Par tous les temps

Edouard Ferlet

par Sophie Chambon le 29/04/2004

Note: 8.0    

Le label Sketch aime la contrebasse….et le piano. Entre autres. Aussi ne sera-t-on pas vraiment étonné de découvrir chez eux, après Giovanni Mirabassi, René Urtreger, Mal Waldron, John Taylor, un nouvel album de piano solo consacré cette fois, au jeune Edouard Ferlet. S'il n'a pas encore la notoriété des précédents cités, "Par tous les temps" n'est pas son premier essai ! Il s'est fait remarquer dans les deux disques en trio de Jean-Philippe Viret, "Etant donnés" et "Considérations" ; et avant cela, dès la fin des années 90, il jouait déjà dans un groupe avec Mederic Collignon et Christophe Monniot.

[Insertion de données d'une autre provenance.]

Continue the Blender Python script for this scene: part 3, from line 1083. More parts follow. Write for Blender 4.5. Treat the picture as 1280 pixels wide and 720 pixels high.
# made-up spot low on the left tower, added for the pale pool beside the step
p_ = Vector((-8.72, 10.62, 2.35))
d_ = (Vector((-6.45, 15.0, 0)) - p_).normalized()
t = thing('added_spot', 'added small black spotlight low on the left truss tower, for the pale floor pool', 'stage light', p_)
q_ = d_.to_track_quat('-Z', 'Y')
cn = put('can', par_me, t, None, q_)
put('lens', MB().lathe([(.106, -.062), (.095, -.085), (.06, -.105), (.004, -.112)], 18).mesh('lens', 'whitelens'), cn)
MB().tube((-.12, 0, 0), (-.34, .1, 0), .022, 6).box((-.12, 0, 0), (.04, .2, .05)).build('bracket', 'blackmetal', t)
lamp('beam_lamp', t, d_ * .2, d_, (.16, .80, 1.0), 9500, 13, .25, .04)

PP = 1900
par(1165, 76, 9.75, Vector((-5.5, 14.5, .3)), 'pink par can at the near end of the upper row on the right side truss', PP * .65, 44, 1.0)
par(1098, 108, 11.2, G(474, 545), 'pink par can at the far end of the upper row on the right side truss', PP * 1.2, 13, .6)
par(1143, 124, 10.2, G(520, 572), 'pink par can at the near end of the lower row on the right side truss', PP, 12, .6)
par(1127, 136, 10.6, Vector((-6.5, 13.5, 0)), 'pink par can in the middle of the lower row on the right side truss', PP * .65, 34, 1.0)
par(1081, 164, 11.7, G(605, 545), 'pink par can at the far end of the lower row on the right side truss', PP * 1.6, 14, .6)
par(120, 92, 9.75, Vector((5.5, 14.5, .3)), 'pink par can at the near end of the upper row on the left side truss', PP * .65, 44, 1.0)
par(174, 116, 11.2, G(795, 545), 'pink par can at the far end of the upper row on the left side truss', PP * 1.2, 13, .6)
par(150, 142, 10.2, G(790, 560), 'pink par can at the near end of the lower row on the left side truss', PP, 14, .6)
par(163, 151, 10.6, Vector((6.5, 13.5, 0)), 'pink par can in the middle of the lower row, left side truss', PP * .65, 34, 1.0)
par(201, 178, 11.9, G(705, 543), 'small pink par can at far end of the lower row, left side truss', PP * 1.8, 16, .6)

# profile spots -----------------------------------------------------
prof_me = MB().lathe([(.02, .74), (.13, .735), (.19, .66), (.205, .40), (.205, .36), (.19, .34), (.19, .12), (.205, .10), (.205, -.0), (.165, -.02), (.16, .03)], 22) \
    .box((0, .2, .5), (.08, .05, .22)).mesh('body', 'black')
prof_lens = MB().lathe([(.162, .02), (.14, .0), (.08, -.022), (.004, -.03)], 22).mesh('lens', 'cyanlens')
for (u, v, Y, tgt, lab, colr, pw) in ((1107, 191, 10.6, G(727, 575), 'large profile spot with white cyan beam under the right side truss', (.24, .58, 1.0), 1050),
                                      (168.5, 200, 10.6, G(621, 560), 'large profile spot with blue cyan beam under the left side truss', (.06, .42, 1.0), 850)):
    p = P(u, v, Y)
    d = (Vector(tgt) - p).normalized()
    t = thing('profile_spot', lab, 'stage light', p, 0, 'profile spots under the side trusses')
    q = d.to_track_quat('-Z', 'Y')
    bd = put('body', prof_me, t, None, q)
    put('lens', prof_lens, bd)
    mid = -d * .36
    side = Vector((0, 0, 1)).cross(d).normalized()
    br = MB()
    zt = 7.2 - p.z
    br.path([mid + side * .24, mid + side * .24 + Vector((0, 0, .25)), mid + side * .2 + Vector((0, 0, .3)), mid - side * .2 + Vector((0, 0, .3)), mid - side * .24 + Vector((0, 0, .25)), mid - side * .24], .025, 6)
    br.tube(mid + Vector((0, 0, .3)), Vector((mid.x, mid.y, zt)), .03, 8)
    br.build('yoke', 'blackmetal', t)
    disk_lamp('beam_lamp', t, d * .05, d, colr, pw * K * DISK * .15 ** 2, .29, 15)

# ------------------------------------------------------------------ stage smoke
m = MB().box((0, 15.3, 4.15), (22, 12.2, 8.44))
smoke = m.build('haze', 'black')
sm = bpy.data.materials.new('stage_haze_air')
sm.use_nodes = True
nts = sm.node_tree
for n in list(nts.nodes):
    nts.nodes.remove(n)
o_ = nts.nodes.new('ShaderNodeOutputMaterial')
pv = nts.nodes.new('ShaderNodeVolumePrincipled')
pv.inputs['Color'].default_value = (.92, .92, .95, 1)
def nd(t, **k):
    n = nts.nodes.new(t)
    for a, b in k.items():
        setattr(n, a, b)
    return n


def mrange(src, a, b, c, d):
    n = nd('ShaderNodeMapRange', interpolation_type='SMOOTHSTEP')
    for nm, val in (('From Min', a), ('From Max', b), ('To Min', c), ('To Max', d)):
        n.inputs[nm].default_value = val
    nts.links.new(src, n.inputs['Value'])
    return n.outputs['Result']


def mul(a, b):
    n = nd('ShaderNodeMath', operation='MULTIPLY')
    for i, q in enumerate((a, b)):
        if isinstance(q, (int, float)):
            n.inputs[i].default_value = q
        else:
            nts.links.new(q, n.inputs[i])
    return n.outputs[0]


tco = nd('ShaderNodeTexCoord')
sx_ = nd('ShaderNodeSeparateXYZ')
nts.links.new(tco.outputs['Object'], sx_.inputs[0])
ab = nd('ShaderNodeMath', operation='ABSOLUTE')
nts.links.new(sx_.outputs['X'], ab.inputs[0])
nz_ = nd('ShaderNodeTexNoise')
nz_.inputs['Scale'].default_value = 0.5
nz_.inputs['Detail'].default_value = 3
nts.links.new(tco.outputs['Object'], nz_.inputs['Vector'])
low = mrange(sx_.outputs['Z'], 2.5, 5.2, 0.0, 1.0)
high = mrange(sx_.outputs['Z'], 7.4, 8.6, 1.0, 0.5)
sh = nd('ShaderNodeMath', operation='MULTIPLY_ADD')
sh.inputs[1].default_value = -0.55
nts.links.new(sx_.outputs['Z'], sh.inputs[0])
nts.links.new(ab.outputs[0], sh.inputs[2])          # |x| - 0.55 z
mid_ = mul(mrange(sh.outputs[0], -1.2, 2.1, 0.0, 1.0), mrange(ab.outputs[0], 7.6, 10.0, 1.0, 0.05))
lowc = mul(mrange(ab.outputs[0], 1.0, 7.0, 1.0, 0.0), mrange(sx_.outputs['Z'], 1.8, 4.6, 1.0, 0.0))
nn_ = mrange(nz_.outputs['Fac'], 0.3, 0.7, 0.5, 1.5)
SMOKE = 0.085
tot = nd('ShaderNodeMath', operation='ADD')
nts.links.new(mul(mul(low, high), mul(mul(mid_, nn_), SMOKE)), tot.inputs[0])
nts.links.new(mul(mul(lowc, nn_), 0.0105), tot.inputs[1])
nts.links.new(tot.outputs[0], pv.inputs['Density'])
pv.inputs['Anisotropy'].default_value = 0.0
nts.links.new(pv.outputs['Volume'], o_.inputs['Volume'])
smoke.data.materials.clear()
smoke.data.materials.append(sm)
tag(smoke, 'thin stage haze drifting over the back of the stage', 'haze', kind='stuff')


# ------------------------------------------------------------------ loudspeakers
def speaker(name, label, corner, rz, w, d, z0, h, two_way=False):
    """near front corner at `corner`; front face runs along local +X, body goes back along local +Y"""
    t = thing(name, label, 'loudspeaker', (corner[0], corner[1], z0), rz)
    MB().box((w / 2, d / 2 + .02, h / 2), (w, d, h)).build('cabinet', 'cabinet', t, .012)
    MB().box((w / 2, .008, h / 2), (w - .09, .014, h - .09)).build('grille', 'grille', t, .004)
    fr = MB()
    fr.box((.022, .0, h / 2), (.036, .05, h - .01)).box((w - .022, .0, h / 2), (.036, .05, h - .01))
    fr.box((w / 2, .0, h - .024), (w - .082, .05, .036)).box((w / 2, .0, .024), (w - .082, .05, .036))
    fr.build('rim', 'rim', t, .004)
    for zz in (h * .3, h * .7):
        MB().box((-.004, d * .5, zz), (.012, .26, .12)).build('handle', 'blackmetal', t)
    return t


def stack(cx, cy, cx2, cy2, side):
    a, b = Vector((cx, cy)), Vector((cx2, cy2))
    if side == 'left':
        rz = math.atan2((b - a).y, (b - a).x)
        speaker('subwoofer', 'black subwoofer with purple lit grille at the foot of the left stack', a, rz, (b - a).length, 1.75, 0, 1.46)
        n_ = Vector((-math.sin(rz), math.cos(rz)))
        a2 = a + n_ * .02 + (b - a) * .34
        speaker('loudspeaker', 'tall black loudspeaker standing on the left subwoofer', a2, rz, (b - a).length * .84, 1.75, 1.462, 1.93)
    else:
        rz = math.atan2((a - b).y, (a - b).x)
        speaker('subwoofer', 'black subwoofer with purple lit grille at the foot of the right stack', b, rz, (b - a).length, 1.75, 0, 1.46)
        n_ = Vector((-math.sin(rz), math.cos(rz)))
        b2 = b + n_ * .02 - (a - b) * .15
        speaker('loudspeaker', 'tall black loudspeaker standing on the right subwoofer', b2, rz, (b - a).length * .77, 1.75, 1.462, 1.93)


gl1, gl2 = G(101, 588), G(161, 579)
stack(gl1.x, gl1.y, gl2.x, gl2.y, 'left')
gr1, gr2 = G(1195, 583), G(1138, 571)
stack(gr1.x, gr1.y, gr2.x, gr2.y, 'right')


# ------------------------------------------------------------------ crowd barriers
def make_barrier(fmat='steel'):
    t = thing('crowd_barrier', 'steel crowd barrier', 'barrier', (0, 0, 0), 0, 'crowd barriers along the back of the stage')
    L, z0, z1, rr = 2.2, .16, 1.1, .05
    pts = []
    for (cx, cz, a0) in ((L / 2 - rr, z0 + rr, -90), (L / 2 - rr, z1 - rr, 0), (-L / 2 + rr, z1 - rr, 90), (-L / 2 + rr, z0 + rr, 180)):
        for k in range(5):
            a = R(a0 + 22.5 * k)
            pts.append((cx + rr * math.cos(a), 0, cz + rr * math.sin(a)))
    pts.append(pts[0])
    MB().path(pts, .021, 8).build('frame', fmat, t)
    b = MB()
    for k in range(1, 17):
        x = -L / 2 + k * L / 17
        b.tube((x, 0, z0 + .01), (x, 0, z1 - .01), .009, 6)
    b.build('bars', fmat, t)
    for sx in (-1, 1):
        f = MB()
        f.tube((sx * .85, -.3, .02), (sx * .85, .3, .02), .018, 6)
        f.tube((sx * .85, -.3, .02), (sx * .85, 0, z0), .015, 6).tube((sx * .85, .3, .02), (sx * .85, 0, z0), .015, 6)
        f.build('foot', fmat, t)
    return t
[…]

Poétique et chantant, ce piano-là a un caractère affirmé, une sonorité personnelle sans influences trop ouvertement avouées : rigueur et enthousiasme, vélocité de la main gauche, belle indépendance des deux mains dans l'accompagnement, le développement de lignes mélodiques, tout en tensions-ruptures. Edouard Ferlet aime entrer dans la musique, explorer des univers imagés (allez voir sur son site nombre de musiques de films ou téléfilms qu'il a réalisés), sans être illustratif pour autant. Il cherche à se fixer une ligne directrice dans un temps d'éxécution libre… qui prend son temps parfois.

A la faveur de climats impressionnistes révélant des cieux irisés, pommelés ou crépusculaires, on peut passer de la "Valse à Satan" (jusqu'à mille !) à "Faire les doigts raides" qui révèle en ombre portée anagrammatiquement la déclinaison de son nom et prénom. Le pianiste va jusqu'à jouer avec les mots dans ses titres, avec adresse et justement sans raideur : "Capitaine Croché", "Anticontraire". Par tous les temps, composition qui joue sur différents rythmes figurant déjà dans "Etant donnés", est implicitement présente en citation filigranée dans "Illusion optique", encore un trait d'esprit, un véritable ping pong musical aussi car le pianiste s'est imposé une double contrainte : main gauche contre main droite, en do dièse mineur de surcroît. Par tous les temps se conjugue en onze compositions (et une plage cachée "Docile") délicates, plutôt brèves qui atteignent leur objectif : donner à entendre un piano subtil, jouissif et… intelligent.